The road to a national title runs through the Gateway to the West for Scott Moore and Tim Foley, who will represent Virginia in the 2004 NCAA wrestling championships this week in St. Louis. Both of the fifth-year seniors secured automatic bids to nationals with individual ACC championship performances at the conference tournament last week.
Virginia came in second as a team in the event, one place higher than its 2003 finish. The Cavaliers' 76 points were eight behind ACC champion N.C. State, whose overall depth carried the Wolfpack to its 13th overall conference championship.
"It's a little bittersweet," Virginia coach Lenny Bernstein said. "We wrestled either at or above our seeds at each weight class, so from that perspective [a second place finish] was a success, but we had higher aspirations. We fell about eight points short."
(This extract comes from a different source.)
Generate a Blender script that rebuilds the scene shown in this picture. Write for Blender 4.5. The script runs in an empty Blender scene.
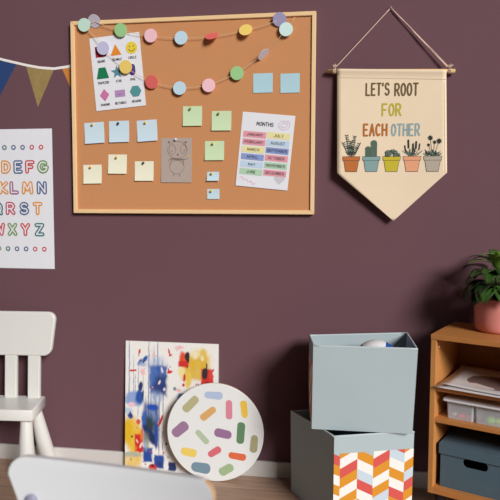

Moore easily cruised to an ACC 141-pound title and received the ACC's Most Valuable Wrestler award. He whipped the only two wrestlers posing as competition with technical fall scores of 15-0 -- a skunk of Duke's bottom-seeded David Shvartsman -- and 17-2, flattening top contender Alex Hernandez of N.C. State in the final.
More importantly, Moore went the course of the regular season and conference tournament without dropping a single contest. With five more roadblocks on the highway to perfection, Moore's performance in the NCAA tune-up added padding to his overall record now at an eye-popping 46-0 -- a U.Va. record, 31 of which coming by pin -- heading into NCAAs.
Moore is unconcerned with the common perception that facing lackluster competition in the final tests before a national championship tournament is a recipe for letdown -- and possible disaster.
"ACCs were not real tough, but I didn't really need anything [to prepare me]," Moore said. "I didn't want to get injured, did enough to get by, and now I've gotten in a week of good practice wrestling tough guys in the [practice] room. I think I'm well prepared."
Foley comes into his third consecutive appearance at NCAA's from the opposite perspective of his cohort. With a season that would normally garner exclusive praise of a Virginia wrestler, Foley quietly sidled into the No. 2 position for most pins ever in a single season at U.Va. The all-time single season leader? Moore. Foley's13 falls passed the previous record of 11, which by the time it was eclipsed for the second instance was no longer worthy of generating much buzz.
At ACC's, Foley had a much rougher go of it than Moore in fighting for an automatic plane ticket to St. Louis. He cruised through the semifinal round of the 165-pound bracket with a 13-1 major decision over North Carolina's Garret Atkinson before facing rival Dustin Kawa, a No. 2 seed for the Wolfpack, in the final. Foley labored his way through an 8-6 decision for the win and the individual ACC title.
"To win another ACC title was special, but the focus automatically turned to St. Louis and winning a title out there," Foley said.
The two friends will head west together on Thursday and prepare to make one last desperate run in their wrestling careers. Five victories in a row will give Virginia its first national champion wrestler in school history, and in a season of record-breakers, one more being added to the cart doesn't seem too far-fetched.